Complications arise. According to our usual reading, God’s forgiveness of us is a contractual arrangement: if we forgive others, then God can forgive us. If we can’t forgive, then God won’t either. The rules are clear, there’s no ambiguity. We go first, then God reacts. We read it this way because we’re used to relationships that involve some type of transaction, that are functional, that include a payoff or a return on investment.

But this is not how God looks at forgiveness. He doesn’t wait for us to reach out, to make the first move. God’s ego is not tender. He is not easily offended.

Those who are forgiven can forgive. Forgiveness received can become forgiveness extended to others, but it does not work in reverse. We cannot forgive if we have not experienced forgiveness as an extension of God’s unfathomable love.

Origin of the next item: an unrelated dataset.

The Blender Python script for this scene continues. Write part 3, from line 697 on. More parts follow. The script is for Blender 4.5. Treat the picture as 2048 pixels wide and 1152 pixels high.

The woman who crashed a private party for Jesus at Simon the Pharisee’s house wept for joy because she had been forgiven. Perhaps she and Jesus had had an encounter before this that convinced her of God’s unconditional love and forgiveness. Perhaps she had grown weary of the trap of her sins. As Luke quotes Jesus, “Her sins, which are many, are forgiven, for she loved much; but he who is forgiven little, loves little (Luke 7:47).” Perhaps because of this she could even forgive the men who had enjoyed the use of her and then condemned and shamed her for it.

Paul Tillich, in a sermon in The New Being, points out that if we fear God and feel rejected by him, we cannot love him. But if we can see—and feel—that God’s love is without limit, then it truly is a new world. He says, “We cannot love unless we have accepted forgiveness, and the deeper our experience of forgiveness is, the greater is our love.”

As Jesus says, “Healthy people don’t need a doctor, but sick people do. I didn’t come to call righteous people but sinners to change their hearts and lives (Luke 5:31, CEB).” Whatever hellish darkness we find ourselves in, whatever pain we are carrying, we can be assured of this: Only those with a pre-existing condition will be accepted into this universal health care plan.